Por Anderson Denardin

O Brasil tem sua história econômica marcada por uma longa trajetória de desajustes fiscais que foram apontados como uma das principais causas dos mais profundos e devastadores desequilíbrios macroeconômicos já experimentados, os quais foram decisivos para garantir duas décadas de estagnação e atraso para a economia, na medida em que contribuíram para alimentar um processo hiperinflacionário esquizofrênico e descontrolado.

Ao longo dos anos 80 e em parte da década de 90, a economia brasileira conviveu com um processo inflacionário sem precedentes que produziram significativos estragos na economia. Porém, após o fracasso de vários planos de estabilização, o Plano Real, ousou ao conseguir dizimar rapidamente o processo hiperinflacionários, e restabelecendo com grande êxito e sucesso a estabilidade de preços na economia

A inflação além de ocultar as profundas distorções no âmbito da administração pública, encobria a péssima gestão dos administradores e o mau uso dos recursos públicos. Esse cenário servia como pano de fundo para justificar a completa ausência de planejamento no processo orçamentário.

A estabilização monetária contribuiu para tornar evidente uma condição latente de graves e recorrentes desequilíbrios das contas públicas em todos os níveis de governo (Federal, Estadual e Municipal). Uma vez identificado o problema, e percebida a gravidade que representava, sendo apontado como a causa e a conseqüência de um circulo vicioso que produzia as principais mazelas enfrentadas pela economia, despertou-se a importância de se produzir um profundo ajuste fiscal para consolidar o processo de estabilidade monetária, e garantir a retomada da capacidade de planejamento de longo prazo, e a retomada do processo de crescimento econômico sustentável.

Foi nesse cenário que surgiu a necessidade de se desenvolver mecanismos institucionais para disciplinar a gestão dos recursos públicos colocados a disposição do governo pela sociedade, e garantir um equilíbrio fiscal permanente para restabelecer a ordem econômica.

Com o firme propósito de perseguir o equilíbrio fiscal e fortalecer a responsabilidade dos agentes públicos com a disciplina financeira e com a eficiência no uso dos recursos públicos, profundas reformas estruturais forma levadas a cabo.

Dentre elas, destaca-se a Lei Complementar n.º 101, de 04.05.2000, denominada Lei de Responsabilidade Fiscal (LRF). O principal objetivo dessa lei é definido logo no seu art. 1º, o qual procura constituir “normas de finanças públicas voltadas para a responsabilidade na gestão fiscal”. Considerada elemento fundamental na imposição de disciplina fiscal em todos os níveis de governo e em suas três esferas de poder, a lei procura introduzir os elementos fundamentais necessários para garantir uma boa gestão financeira das contas públicas.
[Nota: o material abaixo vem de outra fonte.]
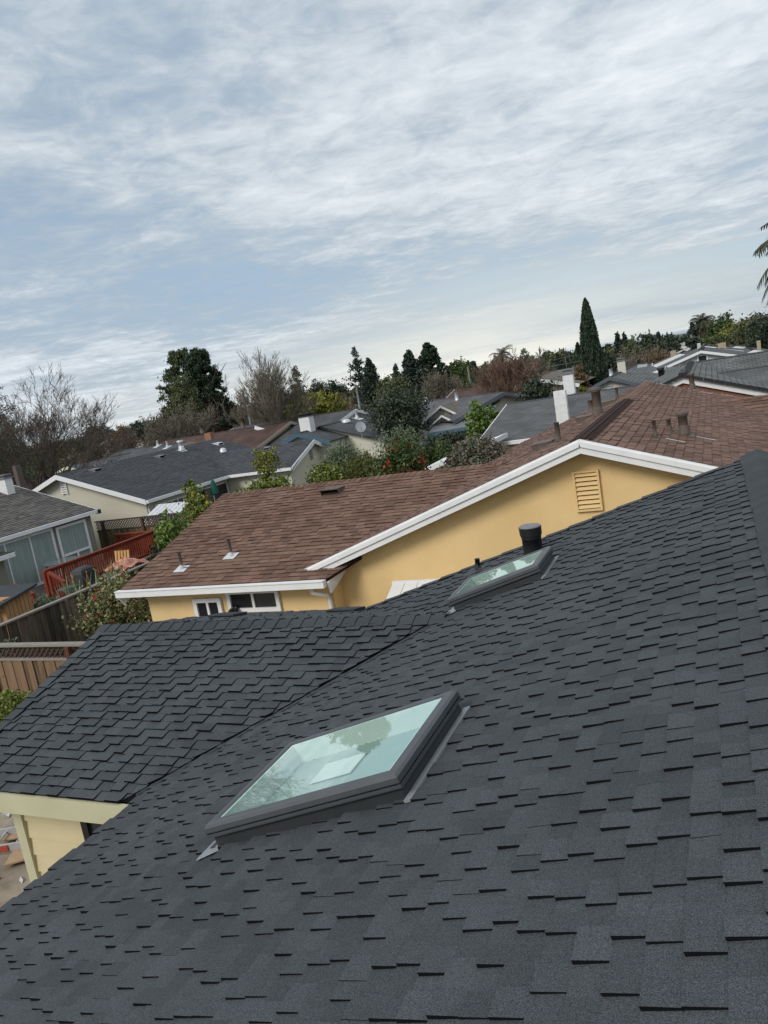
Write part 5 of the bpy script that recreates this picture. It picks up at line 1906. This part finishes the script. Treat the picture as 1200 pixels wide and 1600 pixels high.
def bare(name, label, base, top, width, Y, m, group=None, stems=1, seed=0, levels=6, r0=None, spread=.55, upk=.35, twigs=1.0, fan=0.0, z0=None, haze=None):
    """leafless tree: recursive tapering branches down to twigs"""
    b_ = at(*base, Y)
    t_ = at(*top, Y)
    x, y = b_[0], Y
    zb = GZ if z0 is None else z0
    H = t_[2] - zb
    W = width * math.hypot(t_[0], Y) / FPX
    o = thing(name, label, 'tree', (x, y, GZ), group)
    rng = random.Random(seed)
    big, small = MB(), MB()
    r0 = r0 or H * .016
    tips = []

    def grow(p, d, ln, r, lev):
        segs = 3 if lev < 3 else 2
        pts, rads = [p], [r]
        q, dd = p, d
        for i in range(segs):
            j = np.array([rng.gauss(0, 1), rng.gauss(0, 1), rng.gauss(0, .7)]) * .16
            dd = dd + j + np.array([0, 0, upk * .22])
            dd = dd / np.linalg.norm(dd)
            q = q + dd * ln / segs
            pts.append(q)
            rads.append(r * (1 - .42 * (i + 1) / segs))
        (big if lev < 3 else small).tube(pts, rads, 6 if lev < 2 else (4 if lev < 4 else 3), caps=False)
        if lev >= levels:
            tips.append(q)
            return
        nchild = 2 + (rng.random() < .55 * twigs) + (rng.random() < .25 * twigs)
        for i in range(nchild):
            ax = np.array([rng.gauss(0, 1), rng.gauss(0, 1), rng.gauss(0, .5)])
            nd = dd + ax / np.linalg.norm(ax) * spread * rng.uniform(.6, 1.3)
            nd = nd / np.linalg.norm(nd)
            k = rng.randrange(1, len(pts)) if i else -1
            grow(pts[k], nd, ln * rng.uniform(.62, .86), max(rads[k] * .68, .00033 * Y), lev + 1)

    for s in range(stems):
        a = 6.28 * s / max(stems, 1) + rng.uniform(-.4, .4)
        tilt = (.28 + .12 * rng.random()) * (W / H) * (1 if stems > 1 else .2) * (1 + fan)
        d = np.array([math.cos(a) * tilt, math.sin(a) * tilt * .7, 1.0])
        d = d / np.linalg.norm(d)
        grow(np.array([x + math.cos(a) * r0 * 1.2 * (stems > 1), y + math.sin(a) * r0 * (stems > 1), zb]), d, H * .30, r0 * rng.uniform(.8, 1.1), 0)
    # fit the grown crown to the measured size
    allv = np.array(small.v)
    zt = np.percentile(allv[:, 2], 99.6)
    sx_ = W / (np.percentile(allv[:, 0], 98) - np.percentile(allv[:, 0], 2) + 1e-6)
    sz = H / (zt - zb)
    for mb_ in (big, small):
        vv = np.array(mb_.v)
        vv[:, 0] = x + (vv[:, 0] - x) * sx_
        vv[:, 1] = y + (vv[:, 1] - y) * sx_
        vv[:, 2] = zb + (vv[:, 2] - zb) * sz
        mb_.v = [tuple(q) for q in vv]
    cx = np.median(np.array(small.v)[:, 0])
    sh_ = t_[0] - cx
    for mb_ in (big, small):
        vv = np.array(mb_.v)
        vv[:, 0] += sh_ * np.clip((vv[:, 2] - zb) / H, 0, 1)
        mb_.v = [tuple(q) for q in vv]
    big.build('trunk', M[m], o)
    small.build('branches', M[m], o)
    if haze:
        vv = np.array(small.v)
        rg = np.random.default_rng(seed + 5)
        pk = vv[rg.integers(0, len(vv), haze[1])] + rg.normal(0, .12, (haze[1], 3))
        leaves('dead_leaves', pk, haze[2], L[haze[0]], o, seed + 6, aspect=.35)
    return o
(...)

Enquanto a Lei Nº. 4.320/64 procura estabelecer as diretrizes gerais de preparação e execução orçamentárias, a LRF concentra o foco na gestão fiscal com ênfase na consolidação e manutenção da estabilidade macroeconômica.
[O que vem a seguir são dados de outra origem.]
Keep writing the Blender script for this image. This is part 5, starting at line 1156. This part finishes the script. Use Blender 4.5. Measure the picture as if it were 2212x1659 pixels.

A Lei de Responsabilidade Fiscal representa um marco na história da gestão nas finanças públicas brasileira, dado que significa o ponto de partida de uma sucessão de iniciativas que foram sendo implementadas com vistas a dar suporte a um ajuste fiscal consistente de longo prazo.

Muito longe de representar apenas mais uma lei a fazer parte da caótica e combalida estrutura legal brasileira, ela veio para contribuir com o propósito de reorganizar a economia do país e introduzir um caráter de eficiência, seriedade e comprometimento com a transparência e com a ética, há muito aclamada pela sociedade brasileira. A partir dessa lei, todos os agentes públicos passam a assumir um comprometimento com o orçamento e com metas, que devem ser rigorosamente definidas, apresentadas e aprovadas pelo respectivo Poder Legislativo.

Algumas medidas estruturais de suma importância introduzidas logo após a implementação do Plano Real pavimentaram o caminho para a aprovação de uma proposta mais abrangente que assumiu uma forma concreta e definitiva com a aprovação LRF, destacando-se: os acordos de refinanciamento de dívidas entre a Secretaria do Tesouro Nacional (STN) e os estados e municípios, bem como, a legislação introduzindo limites para despesas de pessoal em todos os níveis de governo.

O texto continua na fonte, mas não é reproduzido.